Published on September 07, 2006

It's a cliché to say eras end with the passing away of an icon, but the death of longtime Los Angeles radio personality Huggy Boy last week at age 78 is the real deal. Along with friendly rival Art Laboe, the man born Dick Hugg kept the flame of Southern California R&B oldies roaring decades after other radio stations dropped the genre. But while Laboe was the shrewd businessman who made a fortune through coining the term "oldies but goodies" and hosting the syndicated Killer Oldies radio show, it was the lanky, honey-voiced Huggy Boy who attracted a fanatical following through his hometown boosterism (check out his voiced cameo on Born in East L.A.). It was he who never met a remote broadcast he didn't like, who showcased local bands on radio and the television program The Huggy Boy Show,who once crowned the respective homecoming queens of Garfield and Roosevelt Highs during their annual football battle.

Huggy Boy's call-in shows on various stations — but most memorably on KRLA, where he started a 14-year run in 1983 — became a communal salon for Southern California Chicanos, a living museum where Huggy Boy shot the shit with three generations of listeners and everyone eventually dedicated "Angel Baby" to La Sad Eyes in Tustin. It wasn't by accident that Huggy Boy's most devoted fans were Mexican-Americans.
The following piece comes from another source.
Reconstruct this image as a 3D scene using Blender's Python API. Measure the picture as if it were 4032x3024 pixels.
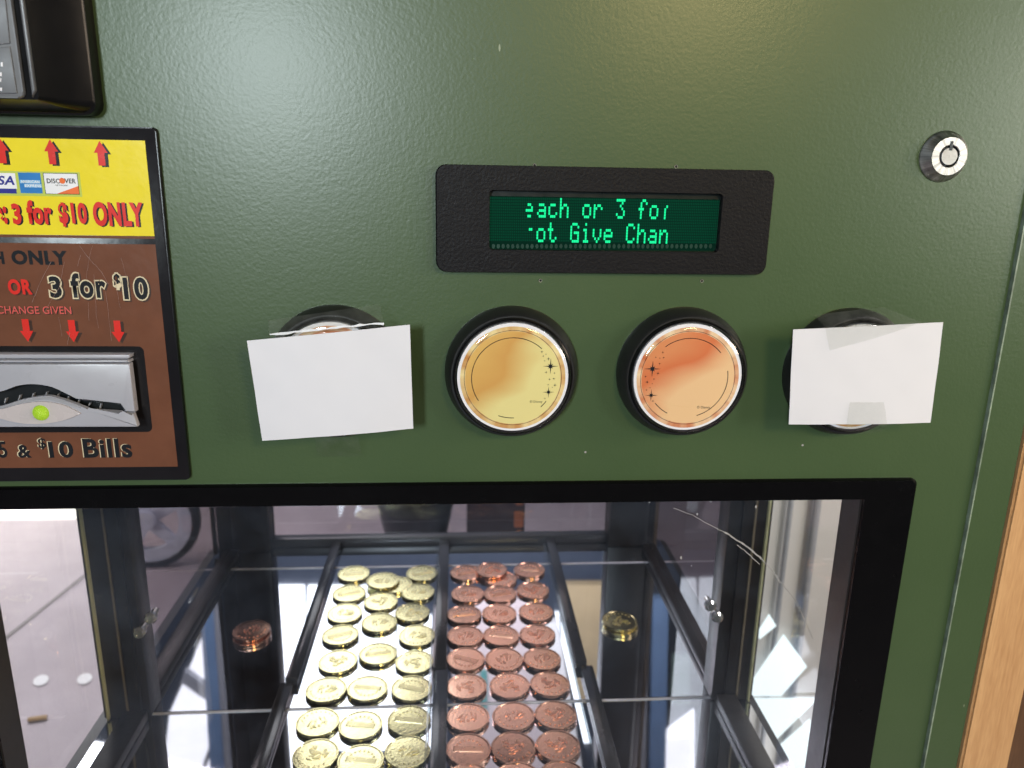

In 1998's Land of a Thousand Dances: Chicano Rock 'n' Roll From Southern California, Huggy Boy recounted that a radio station manager advised him to "stick with Mexicans," to which Huggy Boy replied, "There will be more Mexicans than whites [in Southern California] in 20 years."
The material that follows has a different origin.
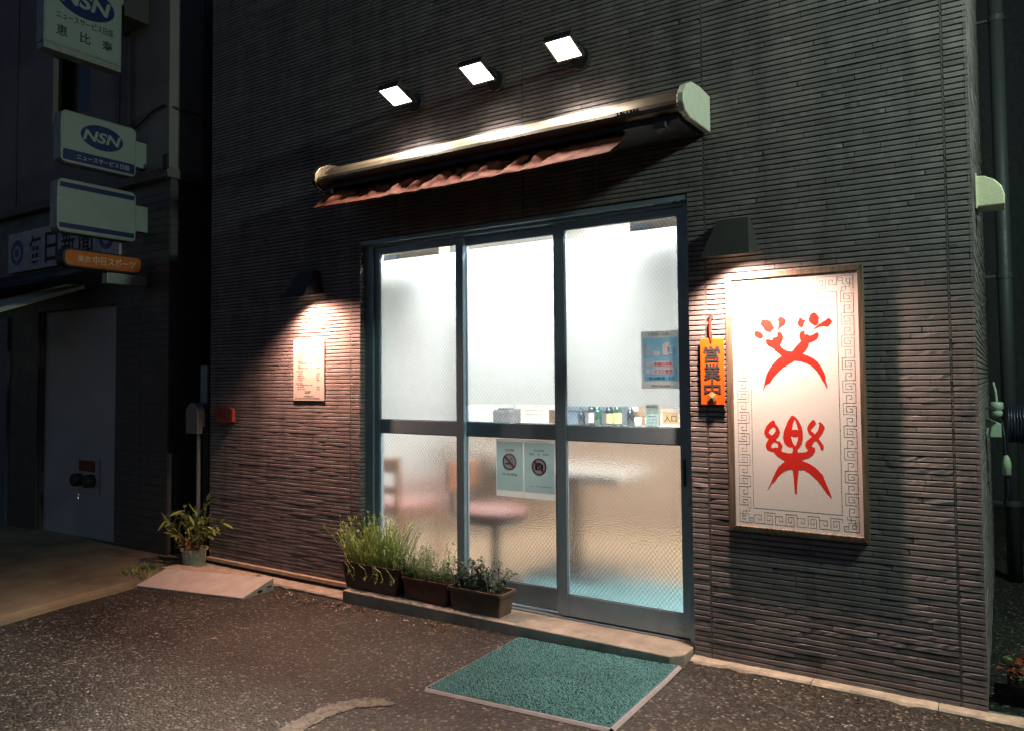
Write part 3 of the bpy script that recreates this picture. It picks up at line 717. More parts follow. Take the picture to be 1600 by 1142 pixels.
# ================================================================== lamps
def flood(x, label):
    t = thing('flood_light', (x, 0, 3.19), label, 'flood light', 'flood lights above the awning')
    yc, zc, a = -0.215, 3.177, R(20.5)
    ey = Vector((0, math.cos(a), -math.sin(a))); nrm = Vector((0, -math.sin(a), -math.cos(a))); ex = Vector((1, 0, 0)); c = Vector((x, yc, zc))
    Mx = Matrix(((ex.x, ey.x, nrm.x, c.x), (ex.y, ey.y, nrm.y, c.y), (ex.z, ey.z, nrm.z, c.z), (0, 0, 0, 1)))
    s = 0.0725
    MB(c).box(-s, s, -s, s, -0.002, 0.0005, Mx).build('light_panel', 'flood_panel', t)
    fl = bpy.data.lights.new('flood_beam', 'AREA'); fl.shape = 'SQUARE'; fl.size = 0.14; fl.energy = 32; fl.color = (1.0, 0.86, 0.73); fl.spread = R(128)
    fo = bpy.data.objects.new('flood_beam', fl); col.objects.link(fo)
    fo.matrix_world = Matrix(((ex.x, -ey.x, -nrm.x, 0), (ex.y, -ey.y, -nrm.y, 0), (ex.z, -ey.z, -nrm.z, 0), (0, 0, 0, 1))); fo.location = c + nrm * 0.006; attach(fo, t)
    h = MB(c); h.box(-0.083, 0.083, -0.083, 0.083, -0.030, -0.0025, Mx)
    for k in range(7): h.box(-0.07 + k * 0.0225, -0.064 + k * 0.0225, -0.07, 0.07, -0.052, -0.0301, Mx)
    h.box(-0.083, -s - 0.001, -0.083, 0.083, -0.0024, 0.004, Mx); h.box(s + 0.001, 0.083, -0.083, 0.083, -0.0024, 0.004, Mx)
    h.box(-s, s, -0.083, -s - 0.001, -0.0024, 0.004, Mx); h.box(-s, s, s + 0.001, 0.083, -0.0024, 0.004, Mx)
    h.build('housing', 'black_metal', t)
    b_ = MB((x, -0.1, 3.2)); b_.tube([(x - 0.09, -0.215, 3.19), (x - 0.09, -0.12, 3.215), (x + 0.09, -0.12, 3.215), (x + 0.09, -0.215, 3.19)], 0.006, 6)
    b_.tube([(x, -0.12, 3.215), (x, -0.02, 3.20)], 0.014, 10); b_.build('bracket', 'black_metal', t)
    MB((x, 0, 3.19)).prism([(x + 0.055 * math.cos(2 * math.pi * k / 20), 3.195 + 0.062 * math.sin(2 * math.pi * k / 20)) for k in range(20)], 'y', -0.03, 0.004).build('mounting_plate', 'black_metal', t, bevel=0.003)
flood(-3.11, 'square flood light furthest left of the three over the awning')
flood(-2.49, 'square flood light in the middle of the three over the awning')
flood(-1.92, 'square flood light furthest right and nearest of the three over the awning')

def wall_lamp(x, label, power, hue):
    t = thing('wall_lamp', (x, 0, 2.04), label, 'wall lamp', 'shaded wall lamps beside the door')
    zb, zt, d, d2, h1, h2 = 2.03, 2.19, 0.185, 0.05, 0.115, 0.075
    P = lambda sx, y, z: (x + sx, y, z)
    out = [P(-h1, -0.001, zb), P(h1, -0.001, zb), P(h1, -d, zb - 0.038), P(-h1, -d, zb - 0.038), P(-h2, -0.001, zt), P(h2, -0.001, zt), P(h2, -d2, zt), P(-h2, -d2, zt)]
    q = 0.004
    inn = [P(-h1 + q, -0.003, zb), P(h1 - q, -0.003, zb), P(h1 - q, -d + q, zb - 0.038), P(-h1 + q, -d + q, zb - 0.038), P(-h2 + q, -0.003, zt - q), P(h2 - q, -0.003, zt - q), P(h2 - q, -d2 + q, zt - q), P(-h2 + q, -d2 + q, zt - q)]
    MB((x, 0, zb)).add(out + inn, [(0, 1, 5, 4), (1, 2, 6, 5), (2, 3, 7, 6), (3, 0, 4, 7), (4, 5, 6, 7),
        (8, 12, 13, 9), (9, 13, 14, 10), (10, 14, 15, 11), (11, 15, 12, 8), (12, 15, 14, 13), (0, 8, 9, 1), (1, 9, 10, 2), (2, 10, 11, 3), (3, 11, 8, 0)]).build('shade', 'lamp_shade', t)
    MB((x, -0.1, 2.1)).lathe([(0.012, 2.15), (0.014, 2.125), (0.028, 2.10), (0.031, 2.085), (0.024, 2.067), (0.008, 2.06)], (x, -0.055), 16).build('bulb', 'bulb', t, smooth=True)
    l = bpy.data.lights.new('lamp_light', 'SPOT'); l.energy = power; l.color = hue; l.spot_size = R(148); l.spot_blend = 1.0; l.shadow_soft_size = 0.022
    lo = bpy.data.objects.new('lamp_light', l); col.objects.link(lo); lo.location = (x, -0.140, 1.998); lo.rotation_euler = (0, R(-13), 0); attach(lo, t)
wall_lamp(-1.087, 'dark wedge-shaped wall lamp over the framed sign', 225, (1.0, 0.64, 0.49))
wall_lamp(-4.09, 'dark wedge-shaped wall lamp over the paper menu', 225, (1.0, 0.52, 0.37))

# ================================================================== awning
aw = thing('awning', (-2.43, 0, 2.65), 'long retracted cassette awning with crumpled terracotta cloth over the door', 'awning')
AX0, AX1 = -3.64, -1.235
prof = [(-0.03, 2.665), (-0.03, 2.79), (-0.10, 2.815), (-0.22, 2.808), (-0.275, 2.79), (-0.33, 2.752), (-0.362, 2.715), (-0.37, 2.695), (-0.366, 2.675), (-0.345, 2.662)]
cs = MB((-2.43, -0.2, 2.7)); cs.prism(prof, 'x', AX0, AX1); cs.build('cassette', 'awning_metal', aw, bevel=0.006, seg=2)
rl = MB((-2.43, -0.34, 2.76))
rl.box(AX0, AX1, -0.371, -0.352, 2.680, 2.686); rl.box(AX0, AX1, -0.19, -0.178, 2.80, 2.821); rl.build('cassette_rib', 'awning_metal', aw)
MB((-2.43, -0.2, 2.64)).box(AX0 + 0.01, AX1 - 0.01, -0.34, -0.06, 2.630, 2.660).build('front_bar', 'awning_dark', aw, bevel=0.004)
capp = [(-0.005, 2.648), (-0.005, 2.832), (-0.15, 2.836), (-0.27, 2.822), (-0.345, 2.785), (-0.385, 2.735), (-0.388, 2.69), (-0.36, 2.655), (-0.30, 2.640)]
for a, b_ in ((AX1 + 0.001, AX1 + 0.036), (AX0 - 0.036, AX0 - 0.001)):
    MB(((a + b_) / 2, -0.2, 2.7)).prism(capp, 'x', a, b_).build('end_cap', 'awning_cap' if a > -2 else 'awning_metal', aw, bevel=0.007, seg=3)
for x in (-1.33, -3.55):
    MB((x, -0.3, 2.62)).box(x - 0.03, x + 0.03, -0.36, -0.30, 2.595, 2.6295).build('arm_knuckle', 'black_metal', aw, bevel=0.006)
# crumpled valance
nx, nz = 260, 14
vs = []; fs = []
for j in range(nz + 1):
    for i in range(nx + 1):
        t = i / nx; s = j / nz
        x = AX0 + 0.075 + (AX1 - 0.36 - AX0) * t
        q1 = t * 7.3 + 0.6 * math.sin(t * 17) + 0.25 * s; q2 = t * 13.7 + 0.9 * math.sin(t * 9 + 2) - 0.5 * s
        wv = 1.1 * (2 * abs(q1 - math.floor(q1 + 0.5)) - 0.5) * 1.4 + 0.8 * (2 * abs(q2 - math.floor(q2 + 0.5)) - 0.5) + 0.25 * math.sin(t * 83 + s * 9) + 0.12 * math.sin(t * 190 - 7 * s)
        k = (1 - 0.8 * max(0, t - 0.74) / 0.26)
        fold = 0.034 * k * wv * math.sin(math.pi * min(1, 0.12 + s * 0.80))
        y = -0.285 - 0.195 * s + fold
        z = 2.645 - 0.160 * s - 0.012 * math.sin(math.pi * t) + 0.010 * wv * s * (1 - s) * 2
        vs.append((x + 0.012 * math.sin(t * 61 + s * 7), y, z))
for j in range(nz):
    for i in range(nx):
        a = j * (nx + 1) + i; fs.append((a, a + 1, a + nx + 2, a + nx + 1))
vl = MB((-2.5, -0.4, 2.6)).add(vs, fs).build('valance', 'awning_cloth', aw, smooth=True)
so = vl.modifiers.new('thick', 'SOLIDIFY'); so.thickness = 0.002
MB((-2.5, -0.43, 2.53)).tube([vs[nz * (nx + 1) + i] for i in range(0, nx + 1, 3)], 0.005, 6).build('hem_rod', 'awning_cloth', aw, smooth=True)
for k in range(7):
    xx = -1.545 + k * 0.017
    MB((xx, -0.36, 2.7)).box(xx, xx + rnd.uniform(0.007, 0.013), -0.3695, -0.3668, 2.698, 2.711).build('maker_mark', 'ink', aw)

# ================================================================== framed sign
sg = thing('framed_sign', (-0.826, 0, 0.68), 'tall white sign in a wooden frame with red characters and a meander border', 'sign')
CX, CZ, YP = -0.817, 1.30, -0.018
ou0, ou1, ov0, ov1 = -0.32, 0.302, -0.618, 0.619
iu0, iu1, iv0, iv1 = -0.289, 0.278, -0.592, 0.593
def fb(poly):
    MB((CX, -0.015, CZ)).add([(CX + p[0], p[1], CZ + p[2]) for p in poly], [(0, 1, 2, 3), (7, 6, 5, 4), (0, 4, 5, 1), (1, 5, 6, 2), (2, 6, 7, 3), (3, 7, 4, 0)]).build('frame_rail', 'frame_wood', sg, bevel=0.003)
yf, yb = -0.028, -0.0005
fb([(ou0, yf, ov0), (iu0, yf - 0.002, iv0), (iu0, yf - 0.002, iv1), (ou0, yf, ov1), (ou0, yb, ov0), (iu0, yb, iv0), (iu0, yb, iv1), (ou0, yb, ov1)])
fb([(iu1, yf - 0.002, iv0), (ou1, yf, ov0), (ou1, yf, ov1), (iu1, yf - 0.002, iv1), (iu1, yb, iv0), (ou1, yb, ov0), (ou1, yb, ov1), (iu1, yb, iv1)])
fb([(ou0 + .001, yf - .001, ov1), (iu0, yf - .003, iv1), (iu1, yf - .003, iv1), (ou1 - .001, yf - .001, ov1), (ou0 + .001, yb, ov1), (iu0, yb, iv1), (iu1, yb, iv1), (ou1 - .001, yb, ov1)])
fb([(iu0, yf - .003, iv0), (ou0 + .001, yf - .001, ov0), (ou1 - .001, yf - .001, ov0), (iu1, yf - .003, iv0), (iu0, yb, iv0), (ou0 + .001, yb, ov0), (ou1 - .001, yb, ov0), (iu1, yb, iv0)])
MB((CX, YP, CZ)).box(CX + iu0 - 0.002, CX + iu1 + 0.002, YP, -0.0006, CZ + iv0 - 0.002, CZ + iv1 + 0.002).build('panel', 'sign_white', sg)
def stroke(mb, pts, w, y0, y1):
    for a, b_ in zip(pts[:-1], pts[1:]):
        ux0, ux1 = min(a[0], b_[0]) - w, max(a[0], b_[0]) + w
        uz0, uz1 = min(a[1], b_[1]) - w, max(a[1], b_[1]) + w
        if ux1 <= ux0 + 1e-6: continue
        mb.box(CX + ux0, CX + ux1, y0, y1, CZ + uz0, CZ + uz1)
W = 0.00085
ln = MB((CX, YP, CZ))
bu0, bu1, bv0, bv1 = iu0 + 0.019, iu1 - 0.019, iv0 + 0.018, iv1 - 0.018   # outer edge of the meander
BW = 0.053
ruu0, ruu1, rv0, rv1 = iu0 + 0.085, iu1 - 0.088, iv0 + 0.088, iv1 - 0.088
stroke(ln, [(ruu0, rv0), (ruu1, rv0), (ruu1, rv1), (ruu0, rv1), (ruu0, rv0)], W, YP - 0.00025, YP + 0.0002)
ln.build('border_line', 'sign_line', sg)
A = [(.52, .36), (.32, .36), (.32, .68), (.74, .68), (.74, .0), (.0, .0), (.0, 1.72), (.76, 1.72), (.76, 1.22), (.30, 1.22), (.30, 1.50), (.52, 1.50)]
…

But Huggy Boy wasn't an opportunist — he knew that Mexican-Americans were the last ethnic group in Southern California to share his zeal for the doo-wop sounds of local African-American R&B acts such as the Penguins, Brenton Wood, Don Julian and the Meadowlarks, and the vibrant Eastside sound of Cannibal and the Headhunters and Thee Midniters. "Personalities like me, Rodney [Bingenheimer], Laboe — we get an audience, we keep it," Huggy Boy told the L.A. Weeklyin 2000. "We know what they want, and they know where to find us. As long as that's the case, I'll be here."
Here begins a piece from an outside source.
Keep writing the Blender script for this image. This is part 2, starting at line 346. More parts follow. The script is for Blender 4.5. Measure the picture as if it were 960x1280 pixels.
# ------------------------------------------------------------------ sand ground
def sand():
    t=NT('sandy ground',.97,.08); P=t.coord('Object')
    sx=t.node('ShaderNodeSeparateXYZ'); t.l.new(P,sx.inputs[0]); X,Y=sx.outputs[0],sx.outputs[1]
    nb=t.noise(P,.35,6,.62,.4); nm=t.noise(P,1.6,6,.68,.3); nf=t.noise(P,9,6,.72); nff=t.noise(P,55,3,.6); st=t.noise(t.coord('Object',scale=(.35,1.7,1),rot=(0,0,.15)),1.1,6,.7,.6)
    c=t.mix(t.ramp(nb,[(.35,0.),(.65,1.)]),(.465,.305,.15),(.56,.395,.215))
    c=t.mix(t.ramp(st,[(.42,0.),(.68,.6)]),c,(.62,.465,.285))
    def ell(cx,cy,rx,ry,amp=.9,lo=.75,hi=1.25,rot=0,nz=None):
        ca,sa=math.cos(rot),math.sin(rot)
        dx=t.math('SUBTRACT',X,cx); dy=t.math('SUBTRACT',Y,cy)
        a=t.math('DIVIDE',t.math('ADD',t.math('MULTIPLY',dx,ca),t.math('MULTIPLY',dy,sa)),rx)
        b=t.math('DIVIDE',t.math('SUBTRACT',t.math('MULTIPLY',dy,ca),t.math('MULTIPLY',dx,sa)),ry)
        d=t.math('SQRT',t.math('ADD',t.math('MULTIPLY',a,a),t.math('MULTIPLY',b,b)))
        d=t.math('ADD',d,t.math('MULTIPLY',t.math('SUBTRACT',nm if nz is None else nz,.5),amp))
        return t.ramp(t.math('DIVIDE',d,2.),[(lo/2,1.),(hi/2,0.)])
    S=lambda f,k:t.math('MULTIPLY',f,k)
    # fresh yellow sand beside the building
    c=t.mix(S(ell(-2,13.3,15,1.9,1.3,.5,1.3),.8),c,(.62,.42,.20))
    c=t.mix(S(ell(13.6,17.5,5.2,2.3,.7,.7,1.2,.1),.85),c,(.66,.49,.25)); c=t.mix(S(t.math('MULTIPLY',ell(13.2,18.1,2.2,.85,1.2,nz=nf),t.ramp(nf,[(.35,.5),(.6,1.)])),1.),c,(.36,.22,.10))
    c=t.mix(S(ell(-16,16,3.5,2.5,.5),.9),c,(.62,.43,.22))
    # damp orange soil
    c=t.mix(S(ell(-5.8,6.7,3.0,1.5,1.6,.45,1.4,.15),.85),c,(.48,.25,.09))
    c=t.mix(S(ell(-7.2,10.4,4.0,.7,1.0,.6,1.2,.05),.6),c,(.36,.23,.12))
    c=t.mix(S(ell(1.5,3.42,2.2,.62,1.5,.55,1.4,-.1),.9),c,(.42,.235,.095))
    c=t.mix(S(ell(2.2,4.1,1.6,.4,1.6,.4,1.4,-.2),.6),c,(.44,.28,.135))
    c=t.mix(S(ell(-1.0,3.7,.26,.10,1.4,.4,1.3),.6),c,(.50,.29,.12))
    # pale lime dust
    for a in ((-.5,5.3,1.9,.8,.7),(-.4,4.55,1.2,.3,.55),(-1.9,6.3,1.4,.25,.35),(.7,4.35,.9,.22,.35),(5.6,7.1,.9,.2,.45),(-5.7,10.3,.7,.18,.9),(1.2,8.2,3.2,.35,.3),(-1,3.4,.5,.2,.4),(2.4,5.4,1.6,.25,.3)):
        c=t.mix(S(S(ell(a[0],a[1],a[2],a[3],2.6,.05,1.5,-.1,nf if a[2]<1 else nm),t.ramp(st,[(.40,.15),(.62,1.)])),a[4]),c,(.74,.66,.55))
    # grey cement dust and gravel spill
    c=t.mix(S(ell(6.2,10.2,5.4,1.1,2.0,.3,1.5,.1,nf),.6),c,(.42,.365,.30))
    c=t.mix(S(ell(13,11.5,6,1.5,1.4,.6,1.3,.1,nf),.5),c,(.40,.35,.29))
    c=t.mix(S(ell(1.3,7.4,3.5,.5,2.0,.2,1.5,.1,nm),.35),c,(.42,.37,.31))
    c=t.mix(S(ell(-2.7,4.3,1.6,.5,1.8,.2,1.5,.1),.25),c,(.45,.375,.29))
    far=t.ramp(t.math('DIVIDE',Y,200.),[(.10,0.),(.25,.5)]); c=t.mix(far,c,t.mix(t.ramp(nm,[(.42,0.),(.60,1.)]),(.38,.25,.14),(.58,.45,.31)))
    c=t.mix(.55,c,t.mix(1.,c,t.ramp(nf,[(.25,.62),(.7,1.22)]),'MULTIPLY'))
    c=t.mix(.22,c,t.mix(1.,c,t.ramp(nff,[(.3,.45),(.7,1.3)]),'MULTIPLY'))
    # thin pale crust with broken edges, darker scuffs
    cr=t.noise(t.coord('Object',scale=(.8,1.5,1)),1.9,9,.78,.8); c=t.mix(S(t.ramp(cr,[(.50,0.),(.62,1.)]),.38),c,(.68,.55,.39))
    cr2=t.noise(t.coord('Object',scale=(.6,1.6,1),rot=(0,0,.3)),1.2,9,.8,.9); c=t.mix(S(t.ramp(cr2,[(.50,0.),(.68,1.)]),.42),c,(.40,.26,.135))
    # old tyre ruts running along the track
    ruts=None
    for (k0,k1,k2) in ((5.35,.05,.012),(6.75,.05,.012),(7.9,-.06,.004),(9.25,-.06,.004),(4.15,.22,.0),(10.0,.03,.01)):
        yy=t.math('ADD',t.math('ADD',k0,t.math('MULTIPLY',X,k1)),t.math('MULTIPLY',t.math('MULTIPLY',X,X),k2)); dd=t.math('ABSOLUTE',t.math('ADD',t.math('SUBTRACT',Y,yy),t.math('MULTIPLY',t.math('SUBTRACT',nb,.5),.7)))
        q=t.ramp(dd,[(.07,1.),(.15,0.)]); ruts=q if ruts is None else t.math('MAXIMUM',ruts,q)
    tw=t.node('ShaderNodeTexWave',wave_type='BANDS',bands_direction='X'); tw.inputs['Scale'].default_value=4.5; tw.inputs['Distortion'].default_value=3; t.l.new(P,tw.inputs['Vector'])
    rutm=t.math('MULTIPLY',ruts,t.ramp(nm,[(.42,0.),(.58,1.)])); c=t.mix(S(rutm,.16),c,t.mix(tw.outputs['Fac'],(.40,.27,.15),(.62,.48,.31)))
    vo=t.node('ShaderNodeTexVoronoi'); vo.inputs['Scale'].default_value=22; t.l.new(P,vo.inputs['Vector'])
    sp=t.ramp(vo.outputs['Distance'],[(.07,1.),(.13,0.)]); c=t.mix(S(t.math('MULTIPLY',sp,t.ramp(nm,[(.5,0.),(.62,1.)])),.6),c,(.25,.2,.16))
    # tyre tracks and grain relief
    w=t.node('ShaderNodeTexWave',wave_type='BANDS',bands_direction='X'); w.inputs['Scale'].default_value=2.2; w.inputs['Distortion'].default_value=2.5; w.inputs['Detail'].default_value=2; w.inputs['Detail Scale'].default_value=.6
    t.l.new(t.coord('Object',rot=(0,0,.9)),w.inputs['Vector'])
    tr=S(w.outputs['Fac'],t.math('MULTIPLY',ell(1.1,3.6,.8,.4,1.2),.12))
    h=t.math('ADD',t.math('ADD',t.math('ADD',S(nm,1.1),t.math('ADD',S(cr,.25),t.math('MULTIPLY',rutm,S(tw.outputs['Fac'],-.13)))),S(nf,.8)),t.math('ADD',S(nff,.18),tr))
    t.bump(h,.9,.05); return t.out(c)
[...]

It was this Mexican-American audience that kept Huggy Boy's ratings strong through the decades, and mourned after KRLA unceremoniously fired Huggy Boy in 1998 and switched to a conservative-talk format. We followed Huggy Boy that year to oldies behemoth KRTH-FM 101.1, but it wasn't the same. While K-Earth knew better than to saddle Huggy Boy with Beach Boys and "My Girl," its limited playlist meant Huggy Boy could no longer spin obscure gems. He left K-Earth in 2002, spending his last years with Chicano authors eager to sit at the feet of their radio god. And the jams Huggy Boy sent out to thousands of lovelorn, grateful listeners for so many years haven't aired on radio since.